The final regs regarding costs paid or incurred by estates or nongrantor trusts are substantively identical to the proposed regs, which revised Treasury Regulations Section 1.67-4 to clarify that Section 67(e) expenses are neither miscellaneous itemized deductions nor itemized deductions on the basis that such expenses are treated as above-the-line deductions allowed in determining AGI (Notice 2018-61, at 5).
The preamble notes that treatment of Section 67(e) expenses for purposes of the alternative minimum tax weren't addressed as requested by commenters, as this question is outside the scope of the regs, which focused on clarifying the effects of Section 67(g).
Excess Deductions
The issue of whether excess deductions would be deductible by a beneficiary was more difficult. Notice 2018-61 acknowledged this open question.

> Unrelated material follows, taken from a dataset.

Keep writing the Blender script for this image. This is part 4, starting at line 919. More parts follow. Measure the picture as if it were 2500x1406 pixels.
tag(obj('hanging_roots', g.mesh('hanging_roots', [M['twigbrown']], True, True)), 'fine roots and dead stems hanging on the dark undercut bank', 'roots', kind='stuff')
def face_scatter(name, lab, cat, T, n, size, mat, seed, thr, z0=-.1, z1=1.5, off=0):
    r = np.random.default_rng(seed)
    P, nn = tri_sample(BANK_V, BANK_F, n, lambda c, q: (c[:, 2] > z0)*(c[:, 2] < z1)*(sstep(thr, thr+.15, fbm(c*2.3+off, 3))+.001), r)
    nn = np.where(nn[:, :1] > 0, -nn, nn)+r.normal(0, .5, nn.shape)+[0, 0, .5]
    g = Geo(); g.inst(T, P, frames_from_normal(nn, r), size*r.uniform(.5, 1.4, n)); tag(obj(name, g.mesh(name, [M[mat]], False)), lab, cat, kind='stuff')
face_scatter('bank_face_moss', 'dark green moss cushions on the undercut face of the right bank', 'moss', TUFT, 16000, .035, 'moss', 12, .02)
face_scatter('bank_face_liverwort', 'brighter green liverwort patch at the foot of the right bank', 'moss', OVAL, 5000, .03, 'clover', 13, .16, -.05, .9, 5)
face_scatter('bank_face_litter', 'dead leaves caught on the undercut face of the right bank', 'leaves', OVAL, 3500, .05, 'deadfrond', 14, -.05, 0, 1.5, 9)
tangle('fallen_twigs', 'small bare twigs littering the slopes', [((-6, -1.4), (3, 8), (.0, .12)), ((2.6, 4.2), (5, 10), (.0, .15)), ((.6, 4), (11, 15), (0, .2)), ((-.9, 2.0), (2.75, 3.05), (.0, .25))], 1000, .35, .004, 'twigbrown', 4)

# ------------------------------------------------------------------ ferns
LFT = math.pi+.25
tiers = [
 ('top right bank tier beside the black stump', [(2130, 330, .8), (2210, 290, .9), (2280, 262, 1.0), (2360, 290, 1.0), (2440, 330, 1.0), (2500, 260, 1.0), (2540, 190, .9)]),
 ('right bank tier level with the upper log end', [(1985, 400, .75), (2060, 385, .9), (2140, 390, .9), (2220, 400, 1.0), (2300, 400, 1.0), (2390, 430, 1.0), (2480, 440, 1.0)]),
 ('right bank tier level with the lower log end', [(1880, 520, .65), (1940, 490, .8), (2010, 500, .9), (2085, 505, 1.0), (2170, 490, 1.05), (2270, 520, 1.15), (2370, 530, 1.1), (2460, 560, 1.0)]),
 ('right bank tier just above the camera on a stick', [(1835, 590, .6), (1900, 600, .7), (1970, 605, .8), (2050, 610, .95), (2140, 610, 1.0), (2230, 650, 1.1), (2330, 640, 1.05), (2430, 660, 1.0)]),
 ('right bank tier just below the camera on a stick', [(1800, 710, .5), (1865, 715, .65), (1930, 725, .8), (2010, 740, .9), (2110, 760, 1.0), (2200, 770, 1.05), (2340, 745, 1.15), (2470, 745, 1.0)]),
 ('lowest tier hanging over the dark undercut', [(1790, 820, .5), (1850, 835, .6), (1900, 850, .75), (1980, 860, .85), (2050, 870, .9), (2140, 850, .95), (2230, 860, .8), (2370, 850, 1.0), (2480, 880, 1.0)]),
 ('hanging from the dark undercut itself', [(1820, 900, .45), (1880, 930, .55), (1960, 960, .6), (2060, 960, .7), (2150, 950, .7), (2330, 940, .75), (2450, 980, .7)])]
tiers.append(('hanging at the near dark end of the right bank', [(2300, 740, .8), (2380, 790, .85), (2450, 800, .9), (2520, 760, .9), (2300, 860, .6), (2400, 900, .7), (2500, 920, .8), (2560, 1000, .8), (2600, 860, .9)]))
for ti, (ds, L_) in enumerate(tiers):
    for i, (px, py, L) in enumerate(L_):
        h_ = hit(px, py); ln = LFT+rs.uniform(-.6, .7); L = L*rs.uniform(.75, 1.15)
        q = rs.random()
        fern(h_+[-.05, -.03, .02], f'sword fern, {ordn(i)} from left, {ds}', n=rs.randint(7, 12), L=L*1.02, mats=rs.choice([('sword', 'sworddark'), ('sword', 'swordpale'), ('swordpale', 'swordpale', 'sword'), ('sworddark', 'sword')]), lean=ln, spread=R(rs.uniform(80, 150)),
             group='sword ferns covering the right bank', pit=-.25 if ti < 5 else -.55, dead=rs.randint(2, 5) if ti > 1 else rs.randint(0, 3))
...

The proposed regs had clarified whether beneficiaries could claim excess deductions of a terminating estate or nongrantor trust as a Section 642(h)(2) excess deduction. These deductions wouldn't individually be considered miscellaneous itemized deductions, but prior regs had treated excess deductions on termination as a single miscellaneous itemized deduction. The proposed regs had adopted an approach advocated in a comment, providing that excess deductions should be segregated to determine the character, amount and manner for allocating deductions to beneficiaries, with each item of expenses categorized as: (1) an amount allowed in arriving at AGI; (2) a nonmiscellaneous itemized deduction; or (3) a miscellaneous itemized deduction. In the preamble to the final regs, IRS and Treasury, in response to a comment on the proposed regs, clarified that the characterization of excess deductions as a miscellaneous itemized deduction predates Section 67(g) and affirmed the appropriateness of treating excess deductions as having the same character in the hands of the beneficiary as in the hands of the estate or nongrantor trust. This approach is also consistent with the legislative history of Section 642(h), which sought to avoid "wasted" deductions. The final regs amplify the treatment of excess deductions from the proposed regs by adding a provision confirming that deductions will retain the same character in the hands of the beneficiary and provide that the deductions may be claimed before, after or together with the same character of deductions separately allowable to the beneficiary.
Example 2 of the proposed regs confused practitioners, and garnered comment, due to its apparent treatment of real estate taxes on rental property as an itemized deduction, despite being an expense allowed in arriving at AGI. In the final regs, the example was revised such that rental expenses didn't exceed rental income to avoid the ambiguity caused by the prior language of the example. Additionally, Example 2 was revised, in line with a comment made by the American College of Trust and Estate Counsel, to permit allocation of personal property tax to income, with Section 67(e) expenses passed out to the beneficiary. The changes to Example 2 from the proposed regs confirm that deductions can be selectively allocated to income or chosen as deductions to be carried out to the beneficiary.
Application
In the preamble to the final regs, the IRS and Treasury provide guidance as to the reporting of excess deductions. IRS and Treasury had released instructions for beneficiaries choosing to rely on the proposed regs on Form 1040 for the applicable years. Updated instructions for Form 1041, Schedule K-1 (Form 1041) and Form 1040 will be forthcoming to provide guidance for reporting of excess deductions. The preamble also notes that the instructions and forms won't be updated to require collection of information regarding miscellaneous itemized deductions. As such, taxpayers needing this information for state return filings where state law doesn’t entirely conform with federal tax law will need to obtain guidance from state taxing authorities. Taxpayers can choose to apply the final regs to taxable years beginning after Dec. 31, 2017, and on or before publication of the final regs in the Federal Register.